BackupPC has an account _backuppc on OpenBSD (backuppc on Debian) which has to 
have permissions on the system that it is backing up.
LDAP is the one responsible for granting the permissions.

Configuration within BackupPC (a pain) is specifies what a user can see in the 
backups and what a user can restore.

The busy file problem occurs when using a Windows system not a Unix system.  
Using a Windows system there is no way to look at an open file
unless shadow copies are used and you are not going to use that more than once 
a day. I tried to create a shadow copy before a backup
but I found created shadow copies unreliable with too many random errors. I 
probably should try again to use shadow copies before a backup, hoping that 
Microsoft has fixed the problems, but I haven't done it. My backups are taken 
early in the morning and rarely is any one a computer. Also the
shadow copy has special deals with things like Exchange and the MS-SQL giving 
the net effect you can't use shadow to get a copy of the database anyway.

As far a dump and rsync.,I didn't say there were no other ones. I gave a 
reasonable google search.  You can try it.
 I would have expected you to say rsnapshot which is a good package. I use it 
to back up my DMZ machines (all OpenBSD). 
Backing up Windows machines is my problem; I want it automated and fool proof 
as possible.

-----Original Message-----
From: Jan Stary [mailto:h...@stare.cz] 
Sent: Tuesday, December 10, 2013 12:13 PM
To: Peter Fraser
Subject: Re: BackupPC

On Dec 10 15:53:52, p...@thinkage.ca wrote:
> I have not had any troubles with BackupPC (on the Debian system). 
> BackupPC does deduplication which I don't believe that Bacula does. 
> From the point of view of the clients the backups are done automatically, as 
> long as they leave their computers on and connected to the network.
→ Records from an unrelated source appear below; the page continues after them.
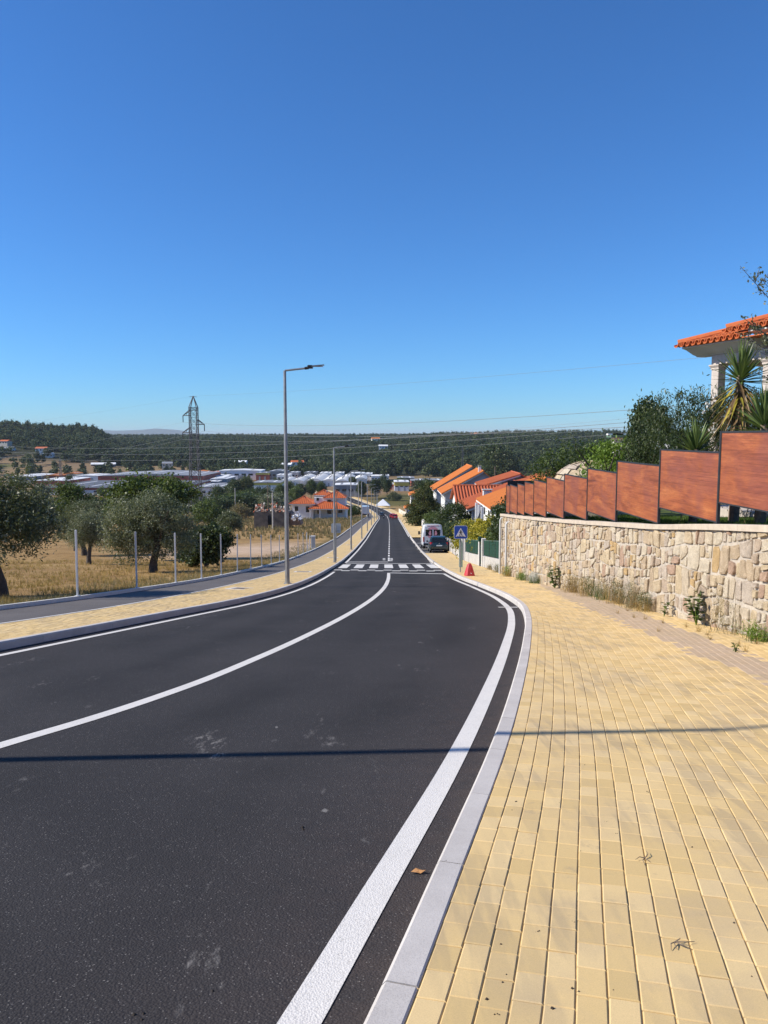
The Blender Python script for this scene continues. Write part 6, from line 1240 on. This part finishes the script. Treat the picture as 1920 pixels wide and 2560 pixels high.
for i, (u0, u1, ve, vb, Y, wm, rm, lb) in enumerate(((800, 825, 1187, 1196, 560, 'industrial_white', 'industrial_white', 'low white hall behind the vaults, left'), (838, 858, 1187, 1196, 560, 'industrial_white', 'industrial_white', 'white square hall behind the vaults'), (876, 910, 1188, 1200, 560, 'industrial_grey', 'industrial_white', 'white roofed hall by the third lamp head'), (908, 930, 1189, 1198, 565, 'industrial_white', 'industrial_white', 'bright white hall right of the third lamp head'), (928, 952, 1195, 1204, 540, 'industrial_white', 'vault_white', 'pale hall behind the dark far trees'), (952, 972, 1194, 1204, 545, 'industrial_white', 'industrial_white', 'small white hall left of the cypress'), (995, 1036, 1200, 1208, 540, 'industrial_dark', 'industrial_grey', 'dark fronted grey hall right of the cypress'), (1028, 1122, 1207, 1216, 480, 'red_band', 'industrial_grey', 'long grey roofed hall with red wall behind the conifer'), (760, 790, 1186, 1194, 570, 'industrial_dark', 'industrial_dark', 'dark hall behind the vaults'), (722, 745, 1186, 1194, 575, 'pink_wall', 'industrial_grey', 'pinkish hall behind the vaults'))):
    shed(lb, u0, u1, ve, vb, Y, 22, wm, rm, doors=1, wins=3)
shed('yellow and white building with low white roof by the far road', 986, 1022, 1212, 1228, 420, 20, 'white_wall', 'industrial_white', 'yellow_band', doors=2, wins=3, band_h=.5); shed('white shed with red stripes left of the yellow building', 974, 990, 1216, 1224, 425, 14, 'red_band', 'industrial_white', doors=1)
# white peaked tent by the bend
t = thing('party_tent', 'white pointed tent roof beside the far bend', 'tent', (.5, 330, G(3.0, 330))); t.location.x = 2.6 + at(925, 1250, 330).x + 3
V = [(-3, -3, 1.5), (3, -3, 1.5), (3, 3, 1.5), (-3, 3, 1.5), (0, 0, 4.2)]; MB().add(V, [(0, 1, 4), (1, 2, 4), (2, 3, 4), (3, 0, 4), (3, 2, 1, 0)]).build('canopy', 'sign_white', t)
for a in (-1, 1):
    for b in (-1, 1): MB().tube([(a * 2.9, b * 2.9, -1), (a * 2.9, b * 2.9, 1.5)], .06, 6).build('pole', 'post_white', t)
# houses on the hills
def cottage(label, u, v, Y, wd, dp, h, wallm, roofm, rise=1.6):
    p = at(u, v, Y); z = G(p.x, Y); z = max(z, p.z - 3) - 1.0; t = thing('hill_house', label, 'house', (p.x, Y, z), random.uniform(-.3, .3), 'houses on the wooded hills')
    H_ = max(h, p.z + h - z); MB().box(-wd / 2, wd / 2, 0, dp, 0, H_).build('wall', wallm, t); MB().prism([(-.5, H_), (dp + .5, H_), (dp / 2, H_ + rise)], -wd / 2 - .4, wd / 2 + .4, 'x').build('roof', roofm, t)
    for q in range(3): MB().box(-wd / 2 + wd * (q + .3) / 3, -wd / 2 + wd * (q + .7) / 3, -.05, -.004, H_ - 2.2, H_ - .9).build('window', 'glass_dark', t)
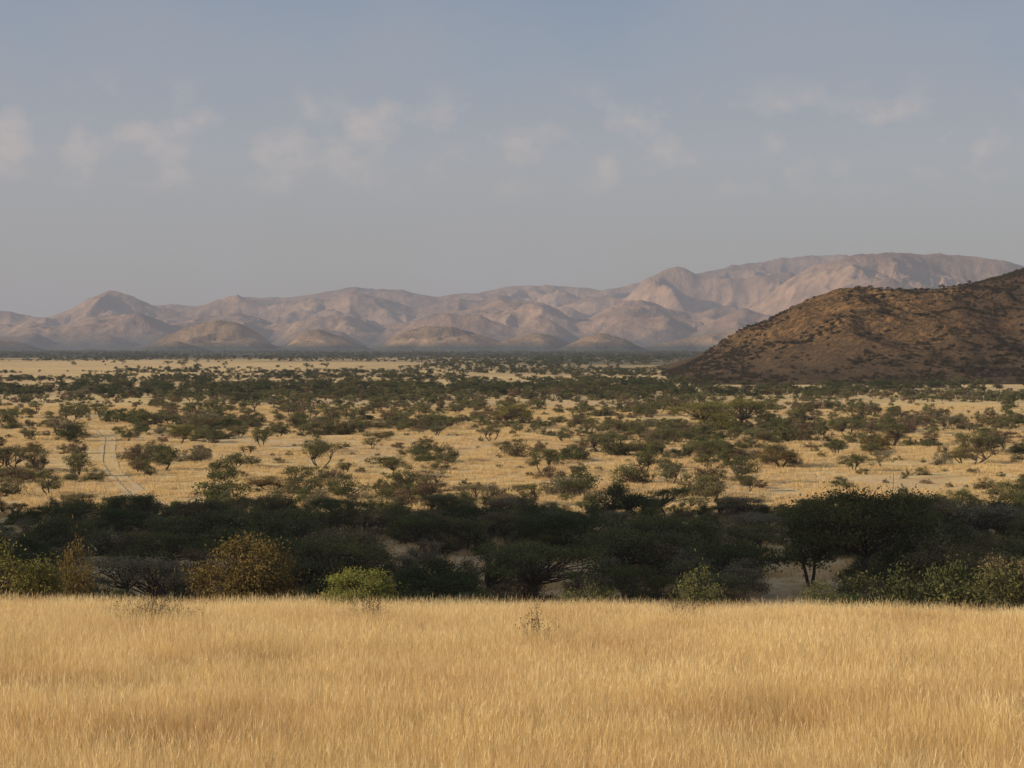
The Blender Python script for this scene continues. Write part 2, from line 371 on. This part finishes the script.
    off = len(V); VV = np.vstack([np.array(V), q]); FF = np.vstack([np.array(Fc), (np.arange(n*4).reshape(-1, 4)+off)])
    mi = np.concatenate([np.zeros(nb, int), np.ones(n, int)]); at = np.concatenate([np.full(nb, .5), val])
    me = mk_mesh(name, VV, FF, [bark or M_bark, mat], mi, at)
    me['top'] = float(np.percentile(q[:, 2], 99.3)); me['wid'] = float(np.percentile(np.abs(q[:, :2]), 98.5)*2)
    return me
def twigs(name, seed, H, W, n=26, leaf=350):
    rs = np.random.default_rng(seed); V = []; Fc = []; tips = []
    for i in range(n):
        a = rs.random()*6.28; rr = W*.5*math.sqrt(rs.random()); p1 = np.array([rr*math.cos(a), rr*math.sin(a), H*rs.uniform(.45, 1)*(1-.35*(rr/(W*.5))**2)])
        pts = limb(V, Fc, (rs.normal(0, .04), rs.normal(0, .04), -.05), p1, .010, .004, rs, 4, .08, .05)
        for q in pts[2:]:
            for k in range(3):
                e = q+rs.normal(0, W*.07, 3)+np.array([0, 0, H*.05]); tube(V, Fc, q, e, .004, .002, 3); tips.append(e)
    nb = len(Fc); tips = np.array(tips); p = tips[rs.integers(0, len(tips), leaf)]+rs.normal(0, .04, (leaf, 3))
    a = rs.normal(0, 1, (leaf, 3)); a /= np.linalg.norm(a, axis=1)[:, None]; b = np.cross(a, rs.normal(0, 1, (leaf, 3))); b /= np.linalg.norm(b, axis=1)[:, None]
    q = np.stack([p-a*.026, p-b*.012, p+a*.026, p+b*.012], 1).reshape(-1, 3)
    FF = Fc+(np.arange(leaf*4).reshape(-1, 4)+len(V)).tolist()
    return mk_mesh(name, np.vstack([np.array(V), q]), FF, [M_twig, M_brown], [0]*nb+[1]*leaf, [.5]*nb+list(rs.random(leaf)))

T = {}
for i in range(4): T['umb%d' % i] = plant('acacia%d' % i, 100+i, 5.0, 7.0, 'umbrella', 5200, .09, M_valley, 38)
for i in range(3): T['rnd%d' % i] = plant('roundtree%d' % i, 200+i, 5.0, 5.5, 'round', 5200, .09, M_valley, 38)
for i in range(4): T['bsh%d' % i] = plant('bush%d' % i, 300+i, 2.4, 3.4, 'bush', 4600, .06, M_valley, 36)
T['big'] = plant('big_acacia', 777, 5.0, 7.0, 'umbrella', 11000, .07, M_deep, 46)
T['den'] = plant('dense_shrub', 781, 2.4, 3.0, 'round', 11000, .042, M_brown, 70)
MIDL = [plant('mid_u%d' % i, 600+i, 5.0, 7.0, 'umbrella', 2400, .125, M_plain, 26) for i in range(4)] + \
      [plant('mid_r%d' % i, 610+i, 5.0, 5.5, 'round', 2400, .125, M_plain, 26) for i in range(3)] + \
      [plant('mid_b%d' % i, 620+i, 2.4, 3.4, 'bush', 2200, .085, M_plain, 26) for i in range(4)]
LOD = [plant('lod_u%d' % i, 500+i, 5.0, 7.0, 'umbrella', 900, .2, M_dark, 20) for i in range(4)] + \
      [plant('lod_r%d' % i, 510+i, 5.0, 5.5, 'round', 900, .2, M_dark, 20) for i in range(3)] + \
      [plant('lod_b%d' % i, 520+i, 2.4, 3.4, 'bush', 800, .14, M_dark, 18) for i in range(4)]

def hidden_coll(name, meshes, mat=None):
    c = bpy.data.collections.new(name)
    for i, me in enumerate(meshes):
        if mat is not None:
            me = me.copy(); me.materials[1] = mat
        o = bpy.data.objects.new('%s_%02d' % (name, i), me); c.objects.link(o)
    return c
def scatter(name, coll, pts, scl, rotz, idx, tilt=None):
    n = len(pts); me = bpy.data.meshes.new(name); me.vertices.add(n)
    me.vertices.foreach_set('co', np.asarray(pts, np.float32).ravel())
    s = np.asarray(scl, np.float32)
    if s.ndim == 1: s = np.stack([s, s, s], -1)
    a = me.attributes.new('scl', 'FLOAT_VECTOR', 'POINT'); a.data.foreach_set('vector', s.ravel())
    rv = np.zeros((n, 3), np.float32); rv[:, 2] = rotz
    if tilt is not None: rv[:, :2] = tilt
    a = me.attributes.new('rot', 'FLOAT_VECTOR', 'POINT'); a.data.foreach_set('vector', rv.ravel())
    a = me.attributes.new('idx', 'INT', 'POINT'); a.data.foreach_set('value', np.asarray(idx, np.int32))
    o = add(name, me)
    ng = bpy.data.node_groups.new(name+'_gn', 'GeometryNodeTree')
    ng.interface.new_socket('Geometry', in_out='INPUT', socket_type='NodeSocketGeometry')
    ng.interface.new_socket('Geometry', in_out='OUTPUT', socket_type='NodeSocketGeometry')
    gi = ng.nodes.new('NodeGroupInput'); go = ng.nodes.new('NodeGroupOutput')
    ci = ng.nodes.new('GeometryNodeCollectionInfo'); ci.inputs['Collection'].default_value = coll
    ci.inputs['Separate Children'].default_value = True; ci.inputs['Reset Children'].default_value = True
    ip = ng.nodes.new('GeometryNodeInstanceOnPoints'); ip.inputs['Pick Instance'].default_value = True
    def na(nm, dt):
        x = ng.nodes.new('GeometryNodeInputNamedAttribute'); x.data_type = dt; x.inputs['Name'].default_value = nm; return x.outputs['Attribute']
    e2r = ng.nodes.new('FunctionNodeEulerToRotation')
    L = ng.links.new
    L(gi.outputs[0], ip.inputs['Points']); L(ci.outputs[0], ip.inputs['Instance']); L(na('idx', 'INT'), ip.inputs['Instance Index'])
    L(na('rot', 'FLOAT_VECTOR'), e2r.inputs[0]); L(e2r.outputs[0], ip.inputs['Rotation']); L(na('scl', 'FLOAT_VECTOR'), ip.inputs['Scale'])
    L(ip.outputs[0], go.inputs[0])
    md = o.modifiers.new('scatter', 'NODES'); md.node_group = ng
    return o

umb = [T['umb%d' % i] for i in range(4)]; rnd = [T['rnd%d' % i] for i in range(3)]; bsh = [T['bsh%d' % i] for i in range(4)]
ALL = umb+rnd+bsh
C_valley = hidden_coll('valley_src', ALL)
C_plain = hidden_coll('plain_src', MIDL)
C_plainfar = hidden_coll('plainfar_src', LOD, M_plain)
C_dark = hidden_coll('dark_src', LOD)
C_hill = hidden_coll('hill_src', LOD[7:], M_hills)

# ------------------------------------------------------------ named plants
NAMED = [ # name, template, px, d, ytop, wpx, mat
 ('acacia_tree', 'rnd0', 12, 70, 540, 112, M_olive), ('thorn_bush', 'bsh1', 75, 90, 542, 52, M_brown),
 ('brown_shrub', 'den', 245, 70, 537, 108, M_brown), ('green_shrub', 'den', 358, 66, 569, 82, M_green),
 ('acacia_tree', 'big', 862, 124, 490, 160, M_deep), ('acacia_tree', 'rnd1', 812, 131, 506, 70, M_deep), ('acacia_tree', 'rnd2', 912, 130, 510, 80, M_deep),
 ('thorn_bush', 'bsh3', 900, 93, 568, 110, M_dark), ('thorn_bush', 'bsh0', 1000, 88, 564, 130, M_dark), ('thorn_bush', 'bsh2', 955, 96, 562, 80, M_deep),
 ('thorn_bush', 'bsh1', 700, 100, 568, 68, M_valley), ('acacia_tree', 'umb3', 640, 108, 566, 78, M_deep), ('thorn_bush', 'bsh3', 590, 98, 584, 60, M_deep),
 ('acacia_tree', 'rnd0', 622, 182, 483, 60, M_deep), ('acacia_tree', 'umb3', 745, 186, 505, 74, M_deep), ('acacia_tree', 'umb2', 188, 190, 507, 42, M_deep),
 ('acacia_tree', 'umb1', 470, 165, 506, 62, M_deep), ('acacia_tree', 'umb2', 415, 150, 514, 66, M_valley), ('acacia_tree', 'umb0', 545, 150, 512, 70, M_valley), ('acacia_tree', 'umb3', 340, 170, 508, 56, M_deep),
 ('acacia_tree', 'rnd1', 271, 222, 476, 54, M_brown), ('acacia_tree', 'umb0', 576, 212, 480, 42, M_deep), ('thorn_bush', 'rnd2', 305, 214, 491, 18, M_dark),
 ('acacia_tree', 'rnd2', 963, 268, 444, 26, M_olive), ('thorn_bush', 'bsh1', 34, 300, 441, 26, M_brown), ('thorn_bush', 'bsh2', 72, 335, 424, 28, M_dark),
 ('acacia_tree', 'umb1', 180, 328, 424, 38, M_olive), ('acacia_tree', 'rnd0', 780, 262, 445, 46, M_brown), ('acacia_tree', 'umb3', 632, 290, 443, 46, M_olive),
 ('acacia_tree', 'umb0', 705, 376, 402, 66, M_olive), ('acacia_tree', 'umb2', 742, 385, 398, 60, M_olive), ('thorn_bush', 'bsh0', 722, 372, 412, 50, M_olive),
 ('acacia_tree', 'umb1', 513, 372, 403, 40, M_olive), ('thorn_bush', 'rnd1', 382, 330, 432, 30, M_brown), ('acacia_tree', 'umb2', 236, 560, 392, 26, M_dark),
 ('thorn_bush', 'bsh3', 877, 300, 436, 34, M_brown), ('thorn_bush', 'bsh2', 985, 262, 474, 36, M_brown), ('acacia_tree', 'umb1', 905, 170, 500, 80, M_deep),
 ('acacia_tree', 'rnd1', 1000, 165, 500, 90, M_deep),
]
for i, (nm_, t, pxx, d, yt, wp, mt_) in enumerate(NAMED):
    x = (pxx-512)/F*d; z = float(ground_z(x, d)); H = (CAMZ-z)-(yt-HOR)/F*d; W = wp/F*d
    sh, sw = T[t]['top'], T[t]['wid']
    me = T[t].copy(); me.materials[1] = mt_
    o = add(nm_, me); o.location = (x, d, z-0.05); o.scale = (W/sw, W/sw*0.95, H/sh); o.rotation_euler = (0, 0, i*1.37)
for i, (pxx, d, yt, wp, n) in enumerate([(155, 53, 597, 85, 80), (366, 55, 600, 48, 48), (535, 46, 606, 44, 18), (677, 57, 588, 48, 20)]):
    x = (pxx-512)/F*d; z = float(ground_z(x, d)); H = (CAMZ-z)-(yt-HOR)/F*d; W = wp/F*d
    o = add('dry_twiggy_shrub', twigs('dry_twiggy_shrub', 50+i, H, W, n, [2200, 1100, 350, 400][i])); o.location = (x, d, z)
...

... and let someone from somewhere read their disk.
Isn't that a _major_ security consideration?

> BackupPC backing up of Windows system is not complete.
> It will not backup busy files. So
> a manual process for backing up database files has to be used.

Also, the most important document I am working on just now, will _not_ be 
backed up, right? So after my workstation burns one minute later, the work is 
just lost, right?

> If you ask google "open source backup deduplication" BackupPC is the only one 
> on the list.

Bullshit; dump and rsync can do hardlinks and symlinks.